The focus of our General Education Program is to provide students with an education that balances depth with breadth, the specialized with the general. The General Education Program helps students become literate in a sophisticated way in a number of disciplines, and it fosters their ability to make connections across various domains of knowledge. Such preparation will provide students with the general knowledge and skills necessary to participate intelligently in the discourses that shape local, national, professional, and global communities.

Teaching in the liberal tradition is at the heart of Grand Valley’s identity, and this focus is critical in our General Education Program. Liberal education transcends the acquisition of information; it goes beyond the factual to ask important evaluative and philosophical questions. Liberal learning holds the fundamental principles and suppositions of a body of knowledge up to inquiry, question, and discussion. It helps a person recognize the assumptions under which he/she operates and encourages the examination and questioning of those assumptions. Liberal learning begins in the General Education Program and continues through more specialized studies comprising each student’s major and minor areas of study.
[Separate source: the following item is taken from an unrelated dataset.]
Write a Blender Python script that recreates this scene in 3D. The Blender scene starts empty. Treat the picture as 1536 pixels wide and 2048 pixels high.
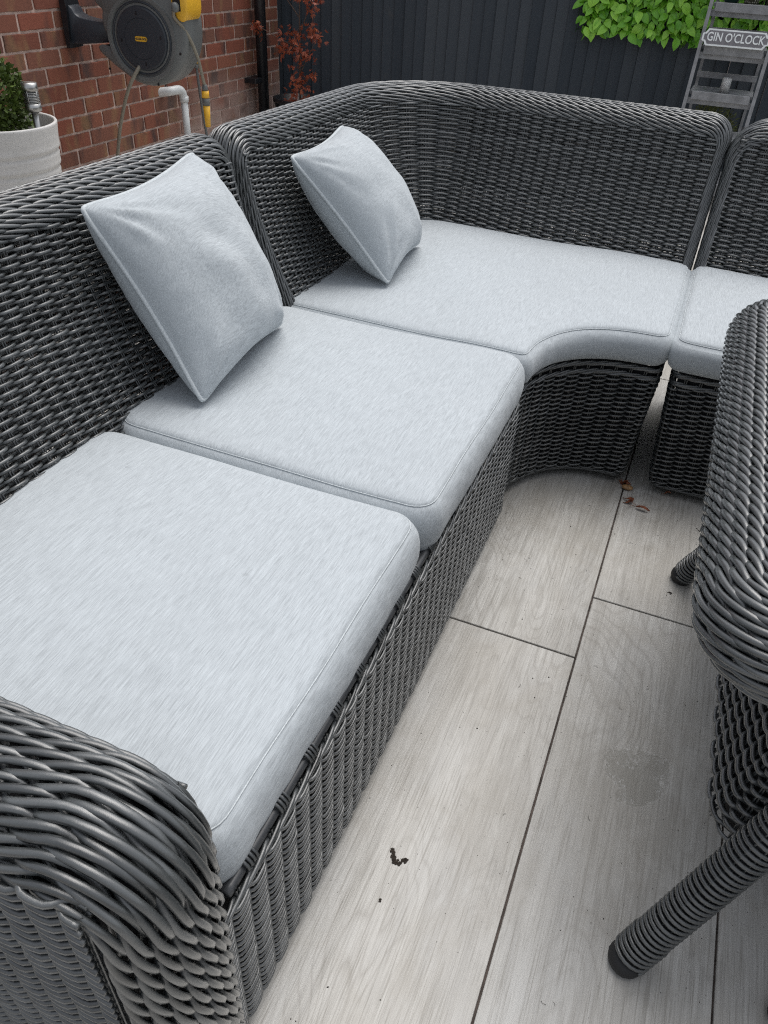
import bpy, math, random
import numpy as np
from mathutils import Vector, noise
rnd = random.Random(7)
rng = np.random.default_rng(5)
R = math.radians
SC = bpy.context.scene
COL = SC.collection

# ------------------------------------------------------------------ camera, sky, sun, exposure
cd = bpy.data.cameras.new('camera'); cam = bpy.data.objects.new('camera', cd); COL.objects.link(cam)
def _rot():
    a, b, c = R(20.526), R(52.55), R(3.42)
    Rz = np.array([[math.cos(a), -math.sin(a), 0], [math.sin(a), math.cos(a), 0], [0, 0, 1]])
    Rx = np.array([[1, 0, 0], [0, math.cos(b), -math.sin(b)], [0, math.sin(b), math.cos(b)]])
    Rr = np.array([[math.cos(c), -math.sin(c), 0], [math.sin(c), math.cos(c), 0], [0, 0, 1]])
    return Rz @ Rx @ Rr
from mathutils import Matrix
M4 = Matrix(_rot().tolist()).to_4x4(); M4.translation = Vector((0, 0, 1.17)); cam.matrix_world = M4
cd.sensor_fit = 'VERTICAL'; cd.sensor_height = 24.0; cd.lens = 24.0 * 1508.7 / 2048
cd.clip_start = 0.02; cd.clip_end = 200
SC.camera = cam
SUN_EL, SUN_AZ = R(70), R(14)          # azimuth measured from +Y towards +X
w = bpy.data.worlds.new('World'); SC.world = w; w.use_nodes = True
nt = w.node_tree; nt.nodes.clear()
sky = nt.nodes.new('ShaderNodeTexSky'); sky.sky_type = 'NISHITA'; sky.sun_disc = False
sky.sun_elevation = SUN_EL; sky.sun_rotation = SUN_AZ; sky.dust_density = 3.0; sky.air_density = 1.0
hs = nt.nodes.new('ShaderNodeHueSaturation'); hs.inputs['Saturation'].default_value = 0.30
bg = nt.nodes.new('ShaderNodeBackground'); bg.inputs[1].default_value = 0.15
wo = nt.nodes.new('ShaderNodeOutputWorld')
nt.links.new(sky.outputs[0], hs.inputs['Color']); nt.links.new(hs.outputs[0], bg.inputs[0]); nt.links.new(bg.outputs[0], wo.inputs[0])
sd = bpy.data.lights.new('sun', 'SUN'); sun = bpy.data.objects.new('sun', sd); COL.objects.link(sun)
sd.energy = 1.4; sd.angle = R(45); sd.color = (1.0, 0.97, 0.93)
sv = Vector((math.sin(SUN_AZ) * math.cos(SUN_EL), math.cos(SUN_AZ) * math.cos(SUN_EL), math.sin(SUN_EL)))
sun.rotation_euler = (-sv).to_track_quat('-Z', 'Y').to_euler(); sun.location = (2, -2, 6)
SC.view_settings.view_transform = 'Standard'; SC.view_settings.look = 'None'
SC.view_settings.exposure = 0.34; SC.view_settings.gamma = 1.0; SC.view_settings.use_curve_mapping = False
SC.cycles.max_bounces = 8; SC.cycles.diffuse_bounces = 4; SC.cycles.use_denoising = False; SC.cycles.use_adaptive_sampling = False; SC.cycles.filter_width = 1.15

# ------------------------------------------------------------------ materials
class NB:
    def __init__(s, name):
        s.m = bpy.data.materials.new(name); s.m.use_nodes = True; s.t = s.m.node_tree
        s.b = s.t.nodes['Principled BSDF']
    def n(s, typ, **kw):
        q = s.t.nodes.new(typ)
        for k, v in kw.items():
            if k.startswith('i_'):
                key = k[2:]; key = int(key) if key.isdigit() else key
                s.set(q.inputs[key], v)
            else: setattr(q, k, v)
        return q
    def set(s, sock, v):
        if isinstance(v, bpy.types.NodeSocket): s.t.links.new(v, sock)
        else: sock.default_value = v
    def mapping(s, scale=(1, 1, 1), loc=(0, 0, 0), src='Object', rot=(0, 0, 0)):
        if src == 'pos': o = s.n('ShaderNodeNewGeometry').outputs['Position']
        else: o = s.n('ShaderNodeTexCoord').outputs[src]
        mp = s.n('ShaderNodeMapping'); s.set(mp.inputs[0], o); s.set(mp.inputs[1], loc); mp.inputs[2].default_value = rot; mp.inputs[3].default_value = scale
        return mp.outputs[0]
    def noise(s, vec, scale, detail=3, rough=.55, dist=0):
        q = s.n('ShaderNodeTexNoise'); s.set(q.inputs['Vector'], vec); q.inputs['Scale'].default_value = scale
        q.inputs['Detail'].default_value = detail; q.inputs['Roughness'].default_value = rough; q.inputs['Distortion'].default_value = dist
        return q.outputs['Fac']
    def ramp(s, fac, stops):
        q = s.n('ShaderNodeValToRGB'); s.set(q.inputs[0], fac); e = q.color_ramp.elements
        while len(e) < len(stops): e.new(0.5)
        for i, (p, c) in enumerate(stops):
            e[i].position = p; e[i].color = (*c, 1) if not isinstance(c, (int, float)) else (c, c, c, 1)
        return q.outputs[0]
    def math(s, op, a, b=0.0, c=None):
        q = s.n('ShaderNodeMath', operation=op); s.set(q.inputs[0], a); s.set(q.inputs[1], b)
        if c is not None: s.set(q.inputs[2], c)
        return q.outputs[0]
    def mix(s, fac, a, b, mode='MIX'):
        q = s.n('ShaderNodeMix', data_type='RGBA', blend_type=mode); s.set(q.inputs[0], fac)
        for k, v in ((6, a), (7, b)):
            if isinstance(v, tuple) and len(v) == 3: v = (*v, 1)
            s.set(q.inputs[k], v)
        return q.outputs[2]
    def bump(s, h, strength=.3, dist=.001, normal=None):
        q = s.n('ShaderNodeBump'); s.set(q.inputs['Height'], h); q.inputs['Strength'].default_value = strength; q.inputs['Distance'].default_value = dist
        if normal is not None: s.set(q.inputs['Normal'], normal)
        s.t.links.new(q.outputs[0], s.b.inputs['Normal']); return q.outputs[0]
    def col(s, v): s.set(s.b.inputs['Base Color'], (*v, 1) if isinstance(v, tuple) and len(v) == 3 else v)
    def rough(s, v): s.set(s.b.inputs['Roughness'], v)
    def spec(s, v): s.set(s.b.inputs['Specular IOR Level'], v)
    def rand(s): return s.n('ShaderNodeObjectInfo').outputs['Random']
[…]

Grand Valley is dedicated to making sure that our students, via their academic majors, become competent specialists in their fields of endeavor. An equally pressing priority is that our graduates also possess the marks of a generally educated person - that they will have acquired the broad knowledge and life skills that will allow them to be informed and thoughtful people. These ideals co-exist within our institution, and together they produce people who can contribute to their own well-being, their communities, their professions, and the world in which they live.

The General Education Program provides a broad-based liberal education experience that fosters lifelong learning and informed citizenship. The program prepares students for intelligent participation in public dialogs that consider the issues of humane living and responsible action in local, national, and global communities.